Why are analysts raising a red flag over Genting Singapore?
Failure to pass Japan's casino bill would send stock prices plummeting.
OCBC Investment Research has estimated that Genting Singapore’s stock price has shot up 10% since Nov 14, attributable to increased interest in the potential passing of Japan’s casino bill.
The research house cautioned though that there are a few considerations to note.
"While we recognize that the passing of the bill could potentially catapult the stock to higher price levels, we also believe that the failure to pass the bill would precipitate a sharp downside," it warned.
In light of these binary outcomes, OCBC Investment Research 'strongly' advises investors to remain cautious when trading the stock.

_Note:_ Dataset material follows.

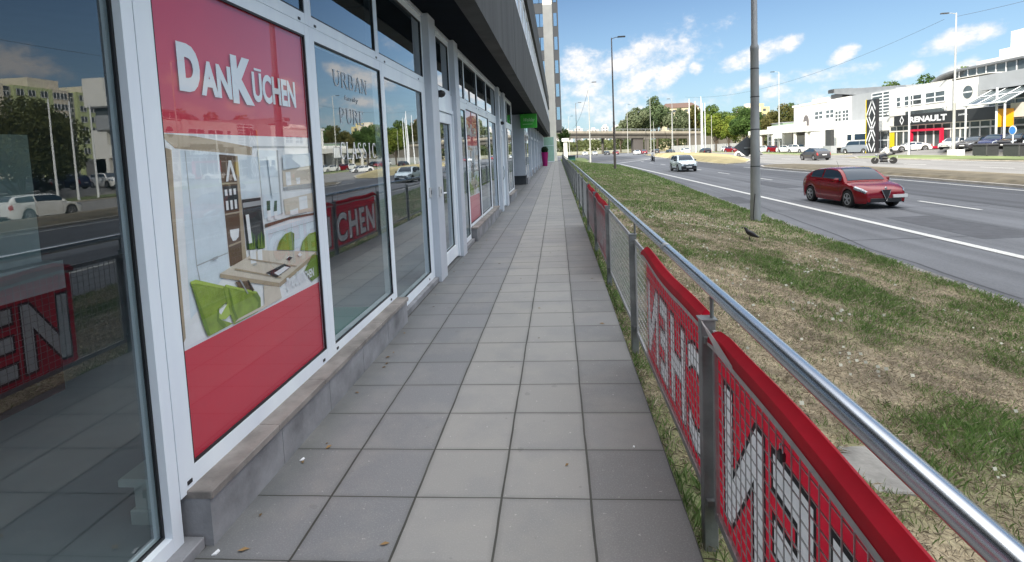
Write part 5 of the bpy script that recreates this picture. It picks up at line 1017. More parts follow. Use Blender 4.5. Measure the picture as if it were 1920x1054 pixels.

Here are what to consider according to OCBC:
First is the amount of time left in Japan’s extraordinary Diet Session. The current session is set to end 30 Nov, though there remains a possibility of extending the Diet Session by one or two weeks.
Do note that, according to news reports, it seems that it is possible for the minority party to block the debate of the casino bill from being added to the official legislative calendar.
Second is the Liberal Democratic Party (LDP) majority. If the casino bill is successfully added to the lower house calendar, the ruling LDP could force the passage of the bill. However, such an unpartisan move would further erode Abe’s already diminished political credit; Abe has already received much flak for forcing through the Trans-Pacific Partnership (TPP) in the lower house only to have Trump re-affirm his intention for US to leave the TPP.
Third is Abe’s economic ambitions. Abe may be even more reliant than before on the enactment of the casino bill to achieve his economic outcomes, with the TPP in jeopardy after Trump’s anti-TPP statements.
Fourth is the competition to receive the license. Even if the bill is passed, GS has to beat several other international casino players to win the license.